:: Job ::
Look through the material below for "More". Copy every line that contains it.

:: Material supplied ::
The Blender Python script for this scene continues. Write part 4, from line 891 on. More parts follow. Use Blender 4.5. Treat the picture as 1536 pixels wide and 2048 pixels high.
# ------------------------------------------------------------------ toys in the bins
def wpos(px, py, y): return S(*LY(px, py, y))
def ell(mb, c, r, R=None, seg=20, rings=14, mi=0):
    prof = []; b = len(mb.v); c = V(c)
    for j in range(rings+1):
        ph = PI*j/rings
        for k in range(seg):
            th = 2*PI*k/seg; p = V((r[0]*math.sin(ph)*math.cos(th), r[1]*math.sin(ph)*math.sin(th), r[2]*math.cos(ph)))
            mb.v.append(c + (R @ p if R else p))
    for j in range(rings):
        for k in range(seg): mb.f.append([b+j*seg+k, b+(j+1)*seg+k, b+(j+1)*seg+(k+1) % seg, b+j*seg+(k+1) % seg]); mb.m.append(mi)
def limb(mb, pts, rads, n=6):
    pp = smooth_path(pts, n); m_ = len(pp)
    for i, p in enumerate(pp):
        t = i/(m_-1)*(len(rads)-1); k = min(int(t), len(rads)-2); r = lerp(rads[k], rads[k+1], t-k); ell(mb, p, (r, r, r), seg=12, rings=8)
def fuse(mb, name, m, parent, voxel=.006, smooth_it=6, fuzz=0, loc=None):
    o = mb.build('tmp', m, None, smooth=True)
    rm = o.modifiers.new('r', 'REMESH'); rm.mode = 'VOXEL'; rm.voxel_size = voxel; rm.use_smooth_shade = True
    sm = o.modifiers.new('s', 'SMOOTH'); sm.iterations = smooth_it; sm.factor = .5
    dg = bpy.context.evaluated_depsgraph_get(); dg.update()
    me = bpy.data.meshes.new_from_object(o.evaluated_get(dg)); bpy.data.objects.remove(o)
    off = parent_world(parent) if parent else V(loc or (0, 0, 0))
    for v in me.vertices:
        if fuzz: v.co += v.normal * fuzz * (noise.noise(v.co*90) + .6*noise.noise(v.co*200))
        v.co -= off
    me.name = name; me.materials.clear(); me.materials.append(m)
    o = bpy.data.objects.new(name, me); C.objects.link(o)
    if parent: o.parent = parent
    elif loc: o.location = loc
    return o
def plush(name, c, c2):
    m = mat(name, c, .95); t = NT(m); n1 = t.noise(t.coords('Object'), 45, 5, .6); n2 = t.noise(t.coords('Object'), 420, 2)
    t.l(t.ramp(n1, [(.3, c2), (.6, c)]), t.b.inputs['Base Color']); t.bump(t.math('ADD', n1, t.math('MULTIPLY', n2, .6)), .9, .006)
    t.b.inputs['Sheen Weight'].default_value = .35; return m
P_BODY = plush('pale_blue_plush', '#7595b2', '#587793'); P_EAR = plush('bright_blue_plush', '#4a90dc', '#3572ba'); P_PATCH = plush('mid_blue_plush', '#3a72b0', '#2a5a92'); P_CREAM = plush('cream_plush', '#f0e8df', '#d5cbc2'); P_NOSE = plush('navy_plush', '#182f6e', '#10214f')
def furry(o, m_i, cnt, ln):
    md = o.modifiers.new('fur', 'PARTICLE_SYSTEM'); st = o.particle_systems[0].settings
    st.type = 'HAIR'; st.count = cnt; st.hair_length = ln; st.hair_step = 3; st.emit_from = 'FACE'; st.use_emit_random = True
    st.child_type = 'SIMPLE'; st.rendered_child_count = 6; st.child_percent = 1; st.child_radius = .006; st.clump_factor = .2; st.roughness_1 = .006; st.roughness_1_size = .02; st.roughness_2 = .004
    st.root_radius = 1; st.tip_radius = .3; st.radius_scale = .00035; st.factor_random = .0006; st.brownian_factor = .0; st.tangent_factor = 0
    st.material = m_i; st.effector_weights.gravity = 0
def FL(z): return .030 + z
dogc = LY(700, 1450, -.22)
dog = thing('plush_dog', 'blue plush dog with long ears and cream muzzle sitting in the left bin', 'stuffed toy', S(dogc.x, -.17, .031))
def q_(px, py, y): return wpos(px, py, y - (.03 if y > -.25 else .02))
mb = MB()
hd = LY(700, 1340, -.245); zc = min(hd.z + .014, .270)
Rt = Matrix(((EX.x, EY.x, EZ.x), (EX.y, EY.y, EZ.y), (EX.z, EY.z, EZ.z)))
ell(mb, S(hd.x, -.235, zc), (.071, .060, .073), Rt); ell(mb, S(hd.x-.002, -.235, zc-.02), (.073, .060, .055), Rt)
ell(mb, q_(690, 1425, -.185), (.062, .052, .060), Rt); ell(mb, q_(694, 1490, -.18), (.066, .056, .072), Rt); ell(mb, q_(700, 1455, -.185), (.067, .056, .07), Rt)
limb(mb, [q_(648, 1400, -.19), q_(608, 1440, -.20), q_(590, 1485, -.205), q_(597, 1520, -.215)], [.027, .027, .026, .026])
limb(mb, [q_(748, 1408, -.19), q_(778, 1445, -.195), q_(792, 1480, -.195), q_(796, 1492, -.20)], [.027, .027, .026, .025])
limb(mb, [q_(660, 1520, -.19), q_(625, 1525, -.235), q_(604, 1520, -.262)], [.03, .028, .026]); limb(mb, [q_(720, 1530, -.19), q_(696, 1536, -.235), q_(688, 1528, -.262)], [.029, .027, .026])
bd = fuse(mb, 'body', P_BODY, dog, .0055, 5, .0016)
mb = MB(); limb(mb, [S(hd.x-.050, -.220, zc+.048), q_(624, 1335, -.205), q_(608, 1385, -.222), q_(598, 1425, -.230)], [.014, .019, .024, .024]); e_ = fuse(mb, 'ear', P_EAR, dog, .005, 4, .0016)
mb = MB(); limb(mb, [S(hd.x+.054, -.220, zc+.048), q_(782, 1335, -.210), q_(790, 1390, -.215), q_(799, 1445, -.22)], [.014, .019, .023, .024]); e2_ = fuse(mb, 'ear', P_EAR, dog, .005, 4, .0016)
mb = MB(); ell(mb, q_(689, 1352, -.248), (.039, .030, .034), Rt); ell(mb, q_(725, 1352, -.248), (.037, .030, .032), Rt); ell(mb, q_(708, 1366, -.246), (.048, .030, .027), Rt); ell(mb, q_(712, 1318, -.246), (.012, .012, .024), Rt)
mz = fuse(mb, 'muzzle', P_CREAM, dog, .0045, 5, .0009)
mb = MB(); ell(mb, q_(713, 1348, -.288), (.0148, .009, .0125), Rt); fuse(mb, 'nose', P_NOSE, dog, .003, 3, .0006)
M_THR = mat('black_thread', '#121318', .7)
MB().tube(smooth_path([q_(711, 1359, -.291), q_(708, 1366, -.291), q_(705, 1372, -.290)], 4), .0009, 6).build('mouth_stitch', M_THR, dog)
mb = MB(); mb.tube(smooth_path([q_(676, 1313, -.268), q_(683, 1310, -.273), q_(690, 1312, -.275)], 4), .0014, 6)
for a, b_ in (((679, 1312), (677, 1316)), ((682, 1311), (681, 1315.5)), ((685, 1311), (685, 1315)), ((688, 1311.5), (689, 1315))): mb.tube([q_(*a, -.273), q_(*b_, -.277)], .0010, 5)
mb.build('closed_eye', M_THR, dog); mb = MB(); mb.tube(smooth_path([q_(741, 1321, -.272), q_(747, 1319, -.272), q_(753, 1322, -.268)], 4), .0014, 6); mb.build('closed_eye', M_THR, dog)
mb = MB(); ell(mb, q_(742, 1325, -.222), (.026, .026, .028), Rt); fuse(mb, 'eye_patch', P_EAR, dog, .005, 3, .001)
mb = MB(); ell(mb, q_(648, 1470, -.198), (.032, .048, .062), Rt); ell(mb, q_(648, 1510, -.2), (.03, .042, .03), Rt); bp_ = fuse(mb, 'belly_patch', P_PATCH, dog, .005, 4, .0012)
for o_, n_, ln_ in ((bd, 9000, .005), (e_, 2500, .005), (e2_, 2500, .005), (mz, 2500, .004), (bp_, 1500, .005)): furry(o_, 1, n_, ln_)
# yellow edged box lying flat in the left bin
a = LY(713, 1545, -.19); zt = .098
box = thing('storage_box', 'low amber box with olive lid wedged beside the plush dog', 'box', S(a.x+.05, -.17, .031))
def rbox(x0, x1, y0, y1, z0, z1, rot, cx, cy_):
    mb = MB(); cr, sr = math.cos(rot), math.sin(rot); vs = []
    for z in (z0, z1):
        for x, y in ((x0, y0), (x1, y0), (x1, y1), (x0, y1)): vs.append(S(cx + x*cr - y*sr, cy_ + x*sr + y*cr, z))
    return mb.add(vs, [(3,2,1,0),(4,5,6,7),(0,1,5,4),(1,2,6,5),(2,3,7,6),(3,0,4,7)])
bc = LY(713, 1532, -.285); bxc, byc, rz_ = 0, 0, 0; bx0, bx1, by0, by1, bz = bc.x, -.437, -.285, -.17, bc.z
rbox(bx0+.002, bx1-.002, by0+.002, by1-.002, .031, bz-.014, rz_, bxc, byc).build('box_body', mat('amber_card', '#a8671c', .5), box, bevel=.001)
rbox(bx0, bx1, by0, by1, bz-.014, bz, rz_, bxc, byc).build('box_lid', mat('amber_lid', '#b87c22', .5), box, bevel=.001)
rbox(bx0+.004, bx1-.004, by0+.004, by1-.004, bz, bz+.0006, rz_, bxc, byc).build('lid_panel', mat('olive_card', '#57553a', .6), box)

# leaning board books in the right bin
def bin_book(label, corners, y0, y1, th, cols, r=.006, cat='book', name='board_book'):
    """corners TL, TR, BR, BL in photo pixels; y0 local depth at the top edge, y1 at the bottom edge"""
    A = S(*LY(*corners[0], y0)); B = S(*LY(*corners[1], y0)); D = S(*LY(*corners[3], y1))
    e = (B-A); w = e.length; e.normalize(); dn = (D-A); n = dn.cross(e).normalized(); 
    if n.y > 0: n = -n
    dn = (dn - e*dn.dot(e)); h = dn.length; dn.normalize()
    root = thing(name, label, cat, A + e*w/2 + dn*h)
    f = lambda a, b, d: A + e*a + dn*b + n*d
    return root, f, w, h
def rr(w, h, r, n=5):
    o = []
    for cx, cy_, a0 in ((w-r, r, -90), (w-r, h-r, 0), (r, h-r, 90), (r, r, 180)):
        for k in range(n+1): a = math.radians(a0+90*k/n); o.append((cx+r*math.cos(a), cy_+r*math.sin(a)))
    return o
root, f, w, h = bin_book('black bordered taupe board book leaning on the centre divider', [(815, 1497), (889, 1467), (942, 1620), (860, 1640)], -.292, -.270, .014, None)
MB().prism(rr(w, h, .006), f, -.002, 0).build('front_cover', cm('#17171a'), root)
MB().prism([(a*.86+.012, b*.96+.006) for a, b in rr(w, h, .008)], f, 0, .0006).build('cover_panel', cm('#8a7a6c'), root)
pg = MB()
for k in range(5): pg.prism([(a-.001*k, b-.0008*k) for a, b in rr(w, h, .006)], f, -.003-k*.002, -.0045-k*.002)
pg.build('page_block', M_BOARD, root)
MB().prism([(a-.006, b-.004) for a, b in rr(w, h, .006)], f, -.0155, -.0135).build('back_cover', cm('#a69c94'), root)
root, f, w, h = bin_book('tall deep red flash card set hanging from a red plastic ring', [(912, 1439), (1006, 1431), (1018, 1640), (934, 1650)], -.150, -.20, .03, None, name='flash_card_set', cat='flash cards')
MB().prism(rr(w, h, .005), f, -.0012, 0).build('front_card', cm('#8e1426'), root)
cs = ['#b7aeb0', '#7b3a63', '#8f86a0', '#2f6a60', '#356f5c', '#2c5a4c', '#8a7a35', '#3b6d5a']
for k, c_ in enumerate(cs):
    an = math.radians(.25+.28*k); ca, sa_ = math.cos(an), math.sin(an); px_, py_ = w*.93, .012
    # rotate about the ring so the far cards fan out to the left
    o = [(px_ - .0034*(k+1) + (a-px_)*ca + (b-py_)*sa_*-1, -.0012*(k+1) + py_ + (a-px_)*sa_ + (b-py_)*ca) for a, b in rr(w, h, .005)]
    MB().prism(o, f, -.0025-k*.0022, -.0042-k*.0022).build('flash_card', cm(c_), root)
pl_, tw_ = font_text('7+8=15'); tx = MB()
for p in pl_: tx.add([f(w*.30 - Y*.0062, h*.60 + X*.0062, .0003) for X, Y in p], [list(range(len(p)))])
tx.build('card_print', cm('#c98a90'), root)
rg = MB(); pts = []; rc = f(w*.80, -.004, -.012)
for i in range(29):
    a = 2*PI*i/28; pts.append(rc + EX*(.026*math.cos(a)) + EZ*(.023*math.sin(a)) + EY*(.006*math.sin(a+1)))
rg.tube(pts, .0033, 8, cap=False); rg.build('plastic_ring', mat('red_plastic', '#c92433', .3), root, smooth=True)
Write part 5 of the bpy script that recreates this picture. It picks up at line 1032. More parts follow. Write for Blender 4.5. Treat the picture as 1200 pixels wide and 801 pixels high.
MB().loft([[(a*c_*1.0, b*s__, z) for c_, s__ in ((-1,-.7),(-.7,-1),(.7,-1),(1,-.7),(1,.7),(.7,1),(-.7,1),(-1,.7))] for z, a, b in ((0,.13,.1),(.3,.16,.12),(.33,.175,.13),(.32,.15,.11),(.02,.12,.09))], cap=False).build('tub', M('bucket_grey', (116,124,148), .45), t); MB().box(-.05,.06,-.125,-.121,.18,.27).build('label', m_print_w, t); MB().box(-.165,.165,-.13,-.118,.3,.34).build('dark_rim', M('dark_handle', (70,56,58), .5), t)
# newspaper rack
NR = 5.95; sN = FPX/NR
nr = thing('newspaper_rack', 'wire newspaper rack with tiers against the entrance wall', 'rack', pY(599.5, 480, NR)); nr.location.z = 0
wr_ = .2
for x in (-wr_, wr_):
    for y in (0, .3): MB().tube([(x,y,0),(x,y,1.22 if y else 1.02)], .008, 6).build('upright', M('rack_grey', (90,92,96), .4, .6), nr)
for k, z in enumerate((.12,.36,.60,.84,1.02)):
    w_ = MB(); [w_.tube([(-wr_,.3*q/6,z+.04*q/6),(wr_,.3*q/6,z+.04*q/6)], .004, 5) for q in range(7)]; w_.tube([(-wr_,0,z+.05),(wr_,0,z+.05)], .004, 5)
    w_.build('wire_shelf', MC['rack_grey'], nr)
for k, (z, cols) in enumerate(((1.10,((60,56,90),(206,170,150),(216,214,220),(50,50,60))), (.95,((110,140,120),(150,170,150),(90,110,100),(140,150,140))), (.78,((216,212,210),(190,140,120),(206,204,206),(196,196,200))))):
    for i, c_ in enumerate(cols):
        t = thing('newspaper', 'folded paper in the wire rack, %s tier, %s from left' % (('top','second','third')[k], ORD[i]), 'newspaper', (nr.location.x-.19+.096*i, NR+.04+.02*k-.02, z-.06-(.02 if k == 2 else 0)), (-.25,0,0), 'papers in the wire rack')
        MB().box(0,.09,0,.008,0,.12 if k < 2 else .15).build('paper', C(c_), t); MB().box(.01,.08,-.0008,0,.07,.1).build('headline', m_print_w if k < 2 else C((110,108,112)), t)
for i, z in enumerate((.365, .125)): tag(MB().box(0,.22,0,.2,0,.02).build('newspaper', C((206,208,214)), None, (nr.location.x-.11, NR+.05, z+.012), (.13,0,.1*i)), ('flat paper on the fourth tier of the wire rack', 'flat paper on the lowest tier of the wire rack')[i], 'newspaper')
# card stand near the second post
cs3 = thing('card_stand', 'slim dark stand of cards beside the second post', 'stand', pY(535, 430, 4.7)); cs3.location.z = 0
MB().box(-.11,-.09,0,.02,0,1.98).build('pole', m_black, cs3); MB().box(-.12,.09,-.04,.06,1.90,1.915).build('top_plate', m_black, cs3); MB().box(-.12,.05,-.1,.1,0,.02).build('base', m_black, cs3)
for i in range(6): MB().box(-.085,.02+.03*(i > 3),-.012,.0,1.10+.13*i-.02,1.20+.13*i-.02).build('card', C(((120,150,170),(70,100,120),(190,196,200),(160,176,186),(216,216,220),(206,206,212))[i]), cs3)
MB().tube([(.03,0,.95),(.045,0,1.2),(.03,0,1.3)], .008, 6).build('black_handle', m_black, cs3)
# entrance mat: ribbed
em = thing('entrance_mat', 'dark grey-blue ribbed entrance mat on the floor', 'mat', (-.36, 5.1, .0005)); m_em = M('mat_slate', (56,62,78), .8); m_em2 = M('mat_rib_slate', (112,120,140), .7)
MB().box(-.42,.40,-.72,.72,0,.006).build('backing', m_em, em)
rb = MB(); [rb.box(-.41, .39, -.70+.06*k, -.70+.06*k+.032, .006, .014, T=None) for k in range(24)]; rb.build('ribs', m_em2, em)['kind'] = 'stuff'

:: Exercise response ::
The Blender Python script for this scene continues. Write part 4, from line 891 on. More parts follow. Use Blender 4.5. Treat the picture as 1536 pixels wide and 2048 pixels high.
Write part 5 of the bpy script that recreates this picture. It picks up at line 1032. More parts follow. Write for Blender 4.5. Treat the picture as 1200 pixels wide and 801 pixels high.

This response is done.